- Set problem -
Leave out any picture and return the remaining listing below exactly as given.

- Data excerpt -
+-------+

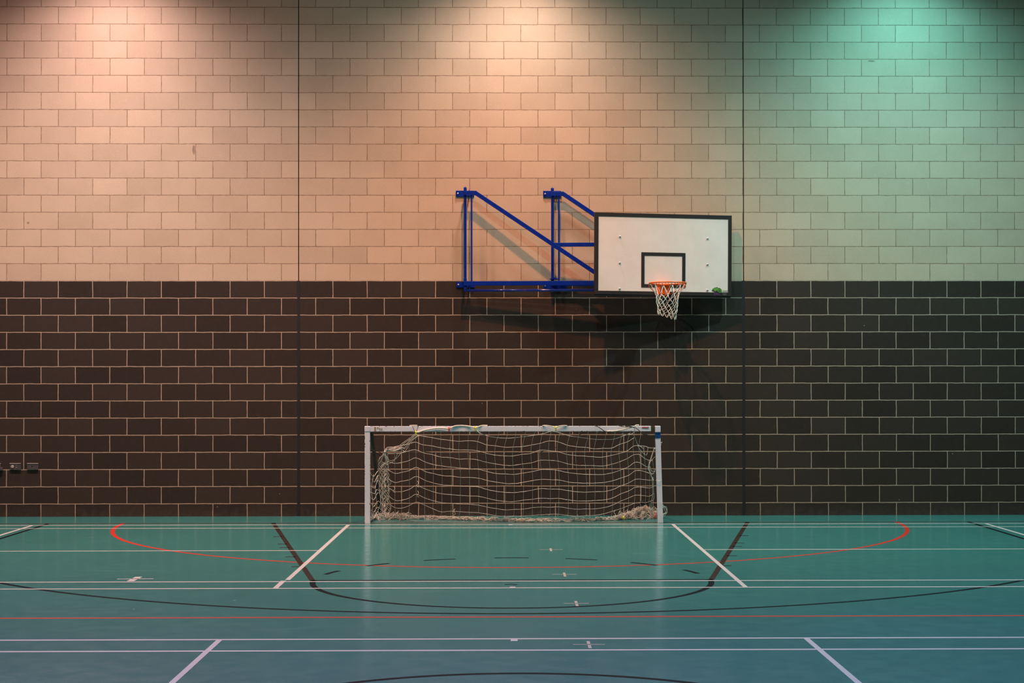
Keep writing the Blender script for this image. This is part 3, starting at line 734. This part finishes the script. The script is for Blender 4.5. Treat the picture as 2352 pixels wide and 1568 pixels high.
lash([(1.05, F0, 1.148), (1.16, F0, 1.152), (1.26, F0, 1.170), (1.33, F0, 1.190), (1.38, F0+.01, 1.20)], .009, M_ropew)
lash([(1.27, F0, 1.205), (1.33, F0, 1.198), (1.39, F0, 1.205), (1.42, F0+.01, 1.222), (1.455, F0+.01, 1.222)], .008, M_ropew)
lash([(1.38, F0, 1.20), (1.40, F0, 1.17), (1.385, F0+.02, 1.125), (1.33, F0+.05, 1.105), (1.25, -1.08, 1.115)], .0045, M_twine)
def tie(x, z, m, lab):
    b = NB()
    tube(b, [(x-.012, F0-.012, z+.022), (x, F0-.014, z), (x-.004, F0-.012, z-.026)], .007, 6)
    tube(b, [(x+.014, F0-.012, z+.018), (x, F0-.015, z), (x+.010, F0-.012, z-.018)], .006, 6)
    tube(b, [(x-.001, F0-.012, z-.01), (x+.002, F0-.012, z-.038)], .008, 6)
    tag(gobj('net_tie', b, m, NET, True), lab)
tie(-.905, 1.180, M_redtie, 'red tie'); tie(-.578, 1.188, M_yellow, 'yellow tie'); tie(.418, 1.190, M_yellow, 'yellow tie')
tie(-1.315, 1.135, M_yellow, 'yellow tie')
b = NB(); bmesh.ops.create_icosphere(b, subdivisions=2, radius=.018, matrix=Matrix.Translation((1.29, -.72, .035))); tag(gobj('net_tie', b, M_yellow, NET, True), 'yellow tie on the floor')
b = NB(); tube(b, smooth_path([(1.66, -1.0, .13), (1.675, -1.0, .10), (1.66, -1.0, .07), (1.68, -1.0, .05), (1.67, -1.0, .11)], 3), .009, 6)
tag(gobj('net_tie', b, mat('pink_tie', (.60, .16, .14), .6), NET, True), 'pink tie')
# black cord strung behind the net and round the right end of the bar
b = NB()
tube(b, smooth_path([(-1.875, -1.0, .915), (-1.82, -.98, .90), (-1.75, -.95, .87), (-1.70, -.92, .868), (-1.55, -.80, .872), (-1.30, -.70, .875), (-1.0, -.62, .852), (-.6, -.56, .835), (-.2, -.56, .825), (.10, -.62, .835), (.35, -.78, .905), (.58, -.95, 1.0), (.72, -1.05, 1.10), (.78, -1.10, 1.145)], 4), .0045, 6)
tube(b, smooth_path([(.90, -1.17, 1.222), (.95, F0-.004, 1.200), (1.0, F0-.008, 1.165), (1.04, F0-.006, 1.142), (1.10, F0-.004, 1.142)], 4), .005, 6)
tube(b, smooth_path([(1.18, -1.17, 1.222), (1.26, F0, 1.206), (1.32, F0-.006, 1.212), (1.40, F0-.012, 1.195), (1.46, F0-.012, 1.150), (1.50, F0+.01, 1.110), (1.55, -1.16, 1.105), (1.60, -1.14, 1.085), (1.66, -1.13, 1.082), (1.70, -1.14, 1.084)], 4), .005, 6)
tube(b, smooth_path([(-1.885, -1.05, .91), (-1.84, -1.0, .89), (-1.80, -.97, .85), (-1.77, -.95, .84)], 3), .006, 6)
tag(gobj('black_cord', b, M_cord, None, True), 'thin black cord')

# ------------------------------------------------------------ metal boxes low on the wall at the left
M_lip = mat('bright_lip', (.62, .56, .54), .4)
def plate_box(x0, x1, z0, z1, label, kind):
    cx_, cz_ = (x0+x1)/2, (z0+z1)/2
    t_ = thing('wall_box', label, 'wall box', (cx_, 0, cz_), 'metal boxes on the dark wall')
    bm = NB(); box(bm, (0, -.011, 0), (x1-x0, .022, z1-z0), bevel=.002)
    obj('body', bm, M_socket, t_)
    bm = NB(); box(bm, (0, -.024, (z1-z0)/2-.003), (x1-x0, .006, .006)); obj('top_lip', bm, M_lip, t_)
    if kind == 'lock':
        bm = NB(); bmesh.ops.create_cone(bm, cap_ends=True, segments=24, radius1=.018, radius2=.016, depth=.010, matrix=Matrix.Translation((-.036, -.026, -.002)) @ Matrix.Rotation(PI/2, 4, 'X'))
        lk = obj('lock', bm, mat('white_lock', (.62, .56, .52), .4), t_)
        bm = NB(); box(bm, (-.036, -.0315, -.002), (.018, .002, .004)); obj('key_slot', bm, M_black, lk)
        for z_ in (.013, -.013):
            bm = NB(); bmesh.ops.create_uvsphere(bm, u_segments=10, v_segments=6, radius=.005, matrix=Matrix.Translation((.016, -.022, z_))); obj('screw', bm, M_bolt, t_, True)
    elif kind == 'hole':
        bm = NB(); bmesh.ops.create_cone(bm, cap_ends=True, segments=20, radius1=.009, radius2=.009, depth=.003, matrix=Matrix.Translation((-.006, -.0225, 0)) @ Matrix.Rotation(PI/2, 4, 'X')); obj('socket_hole', bm, M_black, t_)
    else:
        bm = NB(); box(bm, (.010, -.018, -.035), (x1-x0+.03, .034, .042), bevel=.006); obj('lower_cover', bm, M_socket, t_)
    return t_
plate_box(-6.702, -6.558, .619, .703, 'grey metal wall box with a round pale lock, middle of three', 'lock')
plate_box(-6.475, -6.330, .620, .703, 'grey metal wall box with one dark hole, rightmost of three', 'hole')
plate_box(-6.960, -6.818, .625, .702, 'grey metal wall box cut off by the left edge of the photo', 'cover')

+-------+

- The reply -
Keep writing the Blender script for this image. This is part 3, starting at line 734. This part finishes the script. The script is for Blender 4.5. Treat the picture as 2352 pixels wide and 1568 pixels high.
lash([(1.05, F0, 1.148), (1.16, F0, 1.152), (1.26, F0, 1.170), (1.33, F0, 1.190), (1.38, F0+.01, 1.20)], .009, M_ropew)
lash([(1.27, F0, 1.205), (1.33, F0, 1.198), (1.39, F0, 1.205), (1.42, F0+.01, 1.222), (1.455, F0+.01, 1.222)], .008, M_ropew)
lash([(1.38, F0, 1.20), (1.40, F0, 1.17), (1.385, F0+.02, 1.125), (1.33, F0+.05, 1.105), (1.25, -1.08, 1.115)], .0045, M_twine)
def tie(x, z, m, lab):
    b = NB()
    tube(b, [(x-.012, F0-.012, z+.022), (x, F0-.014, z), (x-.004, F0-.012, z-.026)], .007, 6)
    tube(b, [(x+.014, F0-.012, z+.018), (x, F0-.015, z), (x+.010, F0-.012, z-.018)], .006, 6)
    tube(b, [(x-.001, F0-.012, z-.01), (x+.002, F0-.012, z-.038)], .008, 6)
    tag(gobj('net_tie', b, m, NET, True), lab)
tie(-.905, 1.180, M_redtie, 'red tie'); tie(-.578, 1.188, M_yellow, 'yellow tie'); tie(.418, 1.190, M_yellow, 'yellow tie')
tie(-1.315, 1.135, M_yellow, 'yellow tie')
b = NB(); bmesh.ops.create_icosphere(b, subdivisions=2, radius=.018, matrix=Matrix.Translation((1.29, -.72, .035))); tag(gobj('net_tie', b, M_yellow, NET, True), 'yellow tie on the floor')
b = NB(); tube(b, smooth_path([(1.66, -1.0, .13), (1.675, -1.0, .10), (1.66, -1.0, .07), (1.68, -1.0, .05), (1.67, -1.0, .11)], 3), .009, 6)
tag(gobj('net_tie', b, mat('pink_tie', (.60, .16, .14), .6), NET, True), 'pink tie')
# black cord strung behind the net and round the right end of the bar
b = NB()
tube(b, smooth_path([(-1.875, -1.0, .915), (-1.82, -.98, .90), (-1.75, -.95, .87), (-1.70, -.92, .868), (-1.55, -.80, .872), (-1.30, -.70, .875), (-1.0, -.62, .852), (-.6, -.56, .835), (-.2, -.56, .825), (.10, -.62, .835), (.35, -.78, .905), (.58, -.95, 1.0), (.72, -1.05, 1.10), (.78, -1.10, 1.145)], 4), .0045, 6)
tube(b, smooth_path([(.90, -1.17, 1.222), (.95, F0-.004, 1.200), (1.0, F0-.008, 1.165), (1.04, F0-.006, 1.142), (1.10, F0-.004, 1.142)], 4), .005, 6)
tube(b, smooth_path([(1.18, -1.17, 1.222), (1.26, F0, 1.206), (1.32, F0-.006, 1.212), (1.40, F0-.012, 1.195), (1.46, F0-.012, 1.150), (1.50, F0+.01, 1.110), (1.55, -1.16, 1.105), (1.60, -1.14, 1.085), (1.66, -1.13, 1.082), (1.70, -1.14, 1.084)], 4), .005, 6)
tube(b, smooth_path([(-1.885, -1.05, .91), (-1.84, -1.0, .89), (-1.80, -.97, .85), (-1.77, -.95, .84)], 3), .006, 6)
tag(gobj('black_cord', b, M_cord, None, True), 'thin black cord')

# ------------------------------------------------------------ metal boxes low on the wall at the left
M_lip = mat('bright_lip', (.62, .56, .54), .4)
def plate_box(x0, x1, z0, z1, label, kind):
    cx_, cz_ = (x0+x1)/2, (z0+z1)/2
    t_ = thing('wall_box', label, 'wall box', (cx_, 0, cz_), 'metal boxes on the dark wall')
    bm = NB(); box(bm, (0, -.011, 0), (x1-x0, .022, z1-z0), bevel=.002)
    obj('body', bm, M_socket, t_)
    bm = NB(); box(bm, (0, -.024, (z1-z0)/2-.003), (x1-x0, .006, .006)); obj('top_lip', bm, M_lip, t_)
    if kind == 'lock':
        bm = NB(); bmesh.ops.create_cone(bm, cap_ends=True, segments=24, radius1=.018, radius2=.016, depth=.010, matrix=Matrix.Translation((-.036, -.026, -.002)) @ Matrix.Rotation(PI/2, 4, 'X'))
        lk = obj('lock', bm, mat('white_lock', (.62, .56, .52), .4), t_)
        bm = NB(); box(bm, (-.036, -.0315, -.002), (.018, .002, .004)); obj('key_slot', bm, M_black, lk)
        for z_ in (.013, -.013):
            bm = NB(); bmesh.ops.create_uvsphere(bm, u_segments=10, v_segments=6, radius=.005, matrix=Matrix.Translation((.016, -.022, z_))); obj('screw', bm, M_bolt, t_, True)
    elif kind == 'hole':
        bm = NB(); bmesh.ops.create_cone(bm, cap_ends=True, segments=20, radius1=.009, radius2=.009, depth=.003, matrix=Matrix.Translation((-.006, -.0225, 0)) @ Matrix.Rotation(PI/2, 4, 'X')); obj('socket_hole', bm, M_black, t_)
    else:
        bm = NB(); box(bm, (.010, -.018, -.035), (x1-x0+.03, .034, .042), bevel=.006); obj('lower_cover', bm, M_socket, t_)
    return t_
plate_box(-6.702, -6.558, .619, .703, 'grey metal wall box with a round pale lock, middle of three', 'lock')
plate_box(-6.475, -6.330, .620, .703, 'grey metal wall box with one dark hole, rightmost of three', 'hole')
plate_box(-6.960, -6.818, .625, .702, 'grey metal wall box cut off by the left edge of the photo', 'cover')